From the time Keith was eight, he and his brother were given baseball quizzes, questions about tactics and strategy, the fundamentals. His mother, Jackie, took home movies at Little League games, and they would be carefully studied, analyzed for flaws. John Hernandez was not the first American father to do such things; he will not be the last. But he did the job well. Perhaps too well.

“My father taught me how to hit,” Keith says. “He made us swing straight at the ball, not to undercut it, golf it. A straight swing, an even stroke. He really knew.”

But Nack, and other writers, have described the relationship of father and son as a mixed blessing. In brief, John Hernandez is said to be unable to leave his son alone; Keith is one of the finest players in the game, an acknowledged leader of a splendid world championship team, the father of three daughters of his own; but too often, his father still treats him as if he were the kid behind the barn, learning to hit the slider. When Keith goes into a slump (and he has one almost every year, usually in midseason), his father is on the phone with advice. As Nack wrote, “Keith knows that no one can help him out of a slump as quickly as his father can, and so, throughout his career, he has often turned to his father for help. At the same time, he has felt the compelling need to break away from his father and make it on his own, to be his own man.”

Obviously it would be a mistake to think that Keith Hernandez is the mere creation of his father. His brother, Gary, was trained the same way, went to Berkeley on an athletic scholarship, but didn’t make it to the majors. Keith had his own drive, his own vision. At Capuchino High (where he hit .500 one season), he also starred on the football and basketball teams, and says that football was particularly good training. “I was a quarterback, and I had to make choices all the time, to move guys around, read the other teams’ defenses. But I was 5-11, 175 pounds then and that was too small, even for college. I went down to Stanford for a tryout, saw the size of these guys, and decided baseball was for me.”

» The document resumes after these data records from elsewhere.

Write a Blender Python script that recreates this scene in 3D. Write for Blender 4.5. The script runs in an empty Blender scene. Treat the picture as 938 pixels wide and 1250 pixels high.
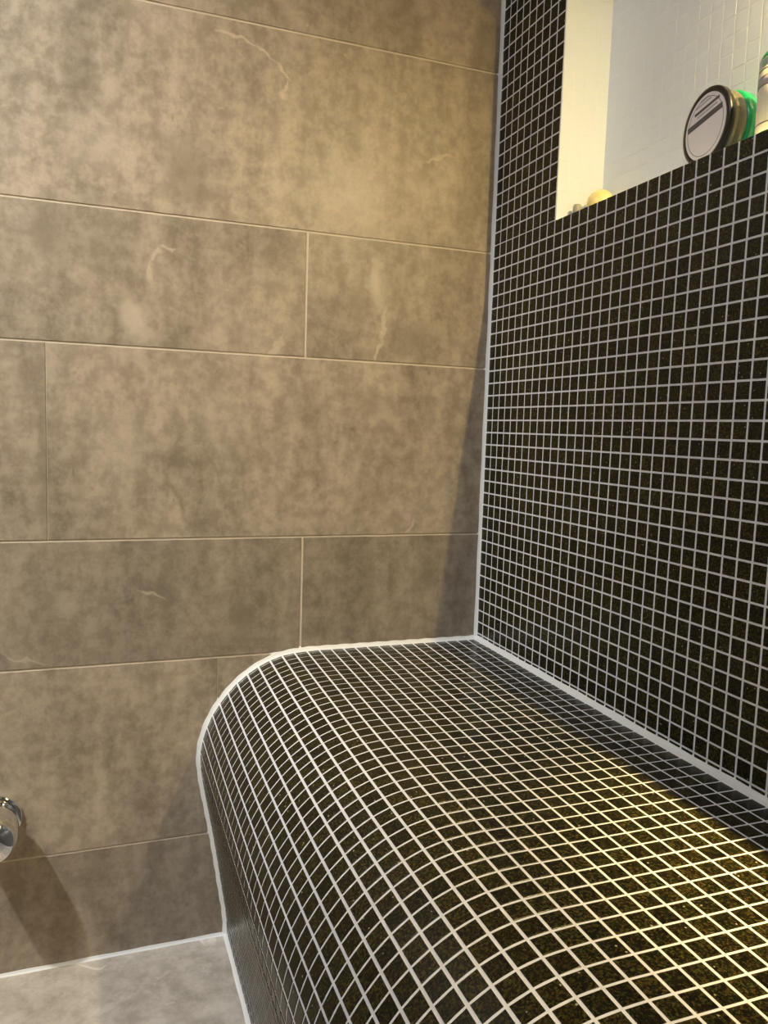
import bpy, math, random
import numpy as np
from mathutils import Vector, Matrix, Euler

random.seed(7)
P = 0.0217                      # mosaic pitch in metres: all plan sizes below are in pitches ("t")
ZF = 23.2                       # floor lies 23.2 pitches below wall mosaic row 0
def T(x, y, z):                 # pitches -> metres (origin: room corner at floor level)
    return Vector((x * P, y * P, (z + ZF) * P))

# ------------------------------------------------------------------ camera
scn = bpy.context.scene
IMG_W, IMG_H, FPX = 938, 1250, 965.9
cam_d = bpy.data.cameras.new('camera')
cam = bpy.data.objects.new('camera', cam_d)
scn.collection.objects.link(cam)
RC = Matrix(((0.9380212770507609, -0.34513984638820583, 0.031536807625146476),
             (-0.006587211441071036, -0.10873297381433261, -0.9940491683266589),
             (0.3465150681362795, 0.9322315307050162, -0.10426735209974511)))   # rows: right, down, forward
CAM_T = Vector((-30.767, -59.219, 17.013))
m = Matrix((RC[0], -RC[1], -RC[2])).transposed().to_4x4()
m.translation = T(*CAM_T)
cam.matrix_world = m
cam_d.sensor_fit = 'VERTICAL'
cam_d.sensor_height = 36.0
cam_d.lens = FPX / IMG_H * 36.0
cam_d.clip_start = 0.02
scn.camera = cam

# ------------------------------------------------------------------ world, exposure
scn.view_settings.view_transform = 'Standard'
scn.view_settings.look = 'None'
scn.view_settings.exposure = 0.0
scn.view_settings.gamma = 1.0
scn.view_settings.use_curve_mapping = False
w = bpy.data.worlds.new('world'); scn.world = w
w.use_nodes = True
w.node_tree.nodes['Background'].inputs[0].default_value = (0.5, 0.52, 0.55, 1)
w.node_tree.nodes['Background'].inputs[1].default_value = 0.0

# ------------------------------------------------------------------ lights
NEUTRAL = (0.93, 0.99, 1.06)
WARM = (1.0, 0.75, 0.32)
AMBER = (1.0, 0.66, 0.17)
def light(name, kind, loc, power, color, size, **kw):
    d = bpy.data.lights.new(name, kind)
    d.energy = power; d.color = color
    if kind == 'AREA':
        d.shape = 'DISK'; d.size = size
    else:
        d.shadow_soft_size = size
    for k, v in kw.items(): setattr(d, k, v)
    o = bpy.data.objects.new(name, d); scn.collection.objects.link(o)
    o.location = loc
    return o
ROOM_X, ROOM_Y, ROOM_Z = -92.0, -112.0, 87.0       # extents of the shower room in pitches
CEIL_LIGHTS = [(-78.0, -38.0, 210.0, 54), (-80.0, -44.0, 14.0, 0), (-60.0, -85.0, 2.0, 0)]   # x, y, power, beam in degrees (0 = open disc); the last is an added fill lamp
NICHE_TOP = 49.0
NICHE_LIGHTS = [(1.9, -37.5)]
NICHE_OPEN, NICHE_GLOW, NICHE_BEAM = 6.6, 4.0, 130.0
for x, y, pw, beam in CEIL_LIGHTS:
    if beam:                                         # swivelling spotlight turned to the tiled wall
        o = light('downlight_lamp', 'SPOT', T(x, y, ROOM_Z - 0.7), pw, (1.0, 0.97, 0.90), 0.03, spot_size=math.radians(beam), spot_blend=1.0)
        o.rotation_euler = (T(-40, 0, 24) - o.location).to_track_quat('-Z', 'Y').to_euler()
    else: light('downlight_lamp', 'AREA', T(x, y, ROOM_Z - 0.7), pw, NEUTRAL, 0.07)
for x, y in NICHE_LIGHTS:
    light('niche_lamp', 'AREA', T(x, y, NICHE_TOP - 1.1), NICHE_OPEN, WARM, 0.009)
    light('niche_glow', 'POINT', T(x, y, NICHE_TOP - 1.1), NICHE_GLOW, AMBER, 0.005)
    light('niche_beam', 'SPOT', T(x, y, NICHE_TOP - 1.1), NICHE_BEAM, (1.0, 0.68, 0.24), 0.004, spot_size=math.radians(40), spot_blend=1.0)

# ------------------------------------------------------------------ helpers
def link(name, verts, faces, mat, parent=None, smooth=False, rnd=None):
    me = bpy.data.meshes.new(name)
    me.from_pydata([tuple(v) for v in verts], [], faces)
    me.update()
    if mat: me.materials.append(mat)
    if smooth: me.polygons.foreach_set('use_smooth', [True] * len(me.polygons))
    if rnd is not None:
        a = me.attributes.new('rnd', 'FLOAT', 'FACE')
        a.data.foreach_set('value', rnd)
    o = bpy.data.objects.new(name, me); scn.collection.objects.link(o)
    if parent:
        o.parent = parent
    return o
def thing(o, label, cat, group=None):
    o['label'] = label; o['category'] = cat
    if group: o['group'] = group
    return o
def struct(o, label=None, cat=None):
    o['kind'] = 'structure'
    if label: o['label'] = label
    if cat: o['category'] = cat
    return o
def empty(name, loc):
    o = bpy.data.objects.new(name, None); scn.collection.objects.link(o)
    o.empty_display_size = 0.02
    o.location = loc
    return o
def boxvf(a, b):
    x0, y0, z0 = a; x1, y1, z1 = b
    v = [(x0,y0,z0),(x1,y0,z0),(x1,y1,z0),(x0,y1,z0),(x0,y0,z1),(x1,y0,z1),(x1,y1,z1),(x0,y1,z1)]
    f = [(0,3,2,1),(4,5,6,7),(0,1,5,4),(1,2,6,5),(2,3,7,6),(3,0,4,7)]
    return v, f
def lathe(prof, n=48, close=True):
    """prof: list of (r, h) along local +Z -> verts, faces"""
    v, f = [], []
    for r, h in prof:
        for k in range(n):
            a = 2 * math.pi * k / n
            v.append((r * math.cos(a), r * math.sin(a), h))
    for i in range(len(prof) - 1):
        for k in range(n):
            k2 = (k + 1) % n
            f.append((i*n+k, i*n+k2, (i+1)*n+k2, (i+1)*n+k))
    if close:
        f.append(tuple(reversed(range(n))))
        f.append(tuple(range((len(prof)-1)*n, len(prof)*n)))
    return v, f

# ------------------------------------------------------------------ materials
class NT:
    def __init__(s, name):
        s.m = bpy.data.materials.new(name); s.m.use_nodes = True
        s.t = s.m.node_tree; s.b = s.t.nodes['Principled BSDF']
    def n(s, typ, **kw):
        o = s.t.nodes.new(typ)
        for k, v in kw.items():
            if k.startswith('_'): setattr(o, k[1:], v)
            else:
                key = k.replace('__', ' ')
                o.inputs[key].default_value = v
        return o
    def l(s, a, b): s.t.links.new(a, b)
    def val(s, sock, x):
        if isinstance(x, (int, float)): sock.default_value = x
        else: s.l(x, sock)
    def math(s, op, a, b=0.0, c=None):
        o = s.t.nodes.new('ShaderNodeMath'); o.operation = op
        s.val(o.inputs[0], a); s.val(o.inputs[1], b)
        if c is not None: s.val(o.inputs[2], c)
        return o.outputs[0]
    def mix(s, fac, a, b, blend='MIX'):
        o = s.t.nodes.new('ShaderNodeMix'); o.data_type = 'RGBA'; o.blend_type = blend
        s.val(o.inputs[0], fac)
        for sock, x in ((o.inputs[6], a), (o.inputs[7], b)):
            if isinstance(x, tuple): sock.default_value = (*x, 1)
            else: s.l(x, sock)
        return o.outputs[2]
    def noise(s, vec, scale, detail=4, rough=0.55, dist=0.0):
        o = s.t.nodes.new('ShaderNodeTexNoise'); s.l(vec, o.inputs['Vector'])
        o.inputs['Scale'].default_value = scale; o.inputs['Detail'].default_value = detail
        o.inputs['Roughness'].default_value = rough; o.inputs['Distortion'].default_value = dist
        return o
    def ramp(s, fac, lo, hi):
        o = s.t.nodes.new('ShaderNodeMapRange'); o.interpolation_type = 'SMOOTHSTEP'
        s.l(fac, o.inputs[0]); o.inputs[1].default_value = lo; o.inputs[2].default_value = hi
        return o.outputs[0]
    def bump(s, h, strength, dist=0.001):
        o = s.t.nodes.new('ShaderNodeBump'); o.inputs['Strength'].default_value = strength
        o.inputs['Distance'].default_value = dist; s.l(h, o.inputs['Height'])
        s.l(o.outputs[0], s.b.inputs['Normal'])
    def pos(s):
        return s.t.nodes.new('ShaderNodeNewGeometry').outputs['Position']
    def scaled(s, vec, sc, off=(0,0,0), rot=(0,0,0)):
        o = s.t.nodes.new('ShaderNodeMapping')
        o.inputs['Scale'].default_value = sc; o.inputs['Location'].default_value = off
        o.inputs['Rotation'].default_value = rot
        s.l(vec, o.inputs[0]); return o.outputs[0]
    def attr(s):
        o = s.t.nodes.new('ShaderNodeAttribute'); o.attribute_name = 'rnd'; return o.outputs['Fac']

def simple(name, col, rough=0.5, metal=0.0, **kw):
    q = NT(name); b = q.b
    b.inputs['Base Color'].default_value = (*col, 1); b.inputs['Roughness'].default_value = rough
    b.inputs['Metallic'].default_value = metal
    for k, v in kw.items(): b.inputs[k.replace('__', ' ')].default_value = v
    # a trace of procedural variation in gloss
    n = q.noise(q.pos(), 60, 3)
    r = q.t.nodes.new('ShaderNodeMapRange'); q.l(n.outputs[0], r.inputs[0])
    r.inputs[3].default_value = max(0, rough - 0.04); r.inputs[4].default_value = rough + 0.04
    q.l(r.outputs[0], b.inputs['Roughness'])
    return q.m

def mosaic_mat():
    q = NT('dark_speckled_mosaic'); p = q.pos(); r = q.attr()
    n1 = q.noise(p, 420, 5, 0.65)
    n2 = q.noise(p, 150, 3, 0.5)
    f = q.ramp(n1.outputs[0], 0.42, 0.72)
    col = q.mix(f, (0.004, 0.004, 0.0015), (0.062, 0.057, 0.012))
    green = q.mix(q.ramp(n2.outputs[0], 0.45, 0.65), (1.25, 0.85, 0.7), (0.8, 1.15, 0.75))
    col = q.mix(0.6, col, green, 'MULTIPLY')
    # per tile lightness
    mr = q.t.nodes.new('ShaderNodeMapRange'); q.l(r, mr.inputs[0]); mr.inputs[3].default_value = 0.7; mr.inputs[4].default_value = 1.35
    cmb = q.t.nodes.new('ShaderNodeCombineColor')
    for i in range(3): q.l(mr.outputs[0], cmb.inputs[i])
    col = q.mix(1.0, col, cmb.outputs[0], 'MULTIPLY')
    # sparse bright flakes
    v = q.t.nodes.new('ShaderNodeTexVoronoi'); v.inputs['Scale'].default_value = 330; q.l(p, v.inputs['Vector'])
    wn = q.t.nodes.new('ShaderNodeSeparateColor'); q.l(v.outputs['Color'], wn.inputs[0])
    fl = q.math('MULTIPLY', q.math('GREATER_THAN', wn.outputs[0], 0.99), q.math('LESS_THAN', v.outputs['Distance'], 0.33))
    col = q.mix(q.math('MULTIPLY', fl, 0.75), col, (0.42, 0.38, 0.28))
    q.l(col, q.b.inputs['Base Color'])
    q.b.inputs['Roughness'].default_value = 0.24
    q.b.inputs['IOR'].default_value = 1.42
    q.b.inputs['Specular IOR Level'].default_value = 0.33
    q.bump(n1.outputs[0], 0.25, 0.0006)
    return q.m
def grout_mat(name, col):
    q = NT(name); p = q.pos()
    n = q.noise(p, 90, 5, 0.6)
    c = q.mix(n.outputs[0], tuple(x * 0.88 for x in col), tuple(min(1, x * 1.08) for x in col))
    q.l(c, q.b.inputs['Base Color']); q.b.inputs['Roughness'].default_value = 0.75
    q.bump(n.outputs[0], 0.3, 0.0005)
    return q.m
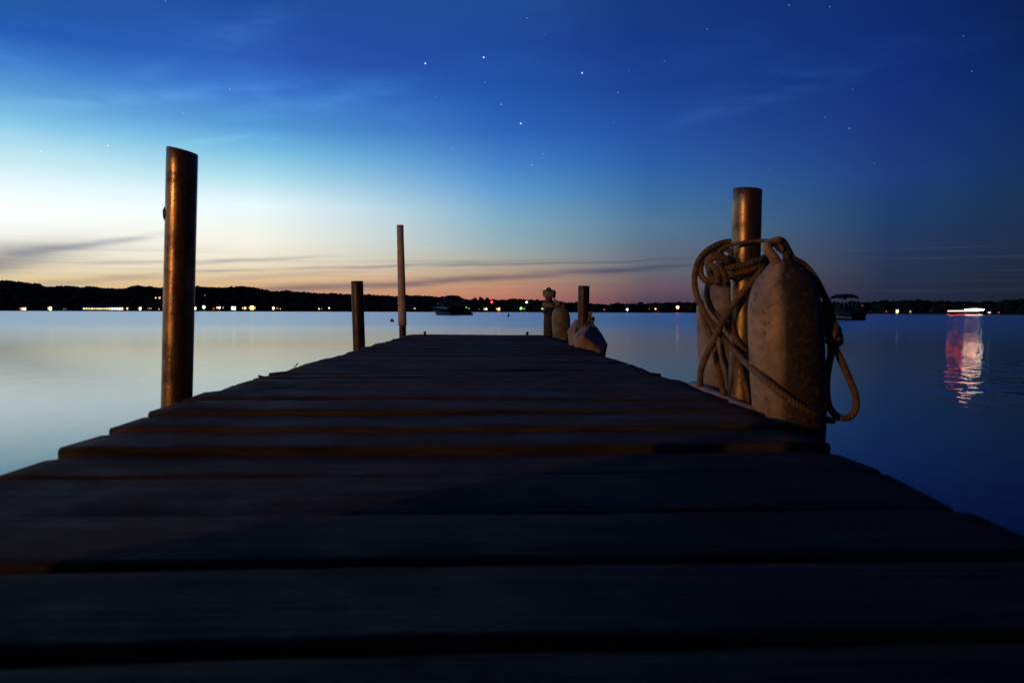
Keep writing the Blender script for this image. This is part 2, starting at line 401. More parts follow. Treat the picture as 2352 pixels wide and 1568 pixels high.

Major league scouts were watching him in high school, but in his senior year he quit the team after an argument with the manager. Most of the scouts vanished. Until then, it had been expected that Keith would be a first-round draft pick in the June 1971 free agent draft; instead, he was chosen by the Cardinals in the 40th round. He had always been a fairly good student, and was accepted at Berkeley, but when the Cardinals offered a $30,000 bonus, he decided to head for professional ball.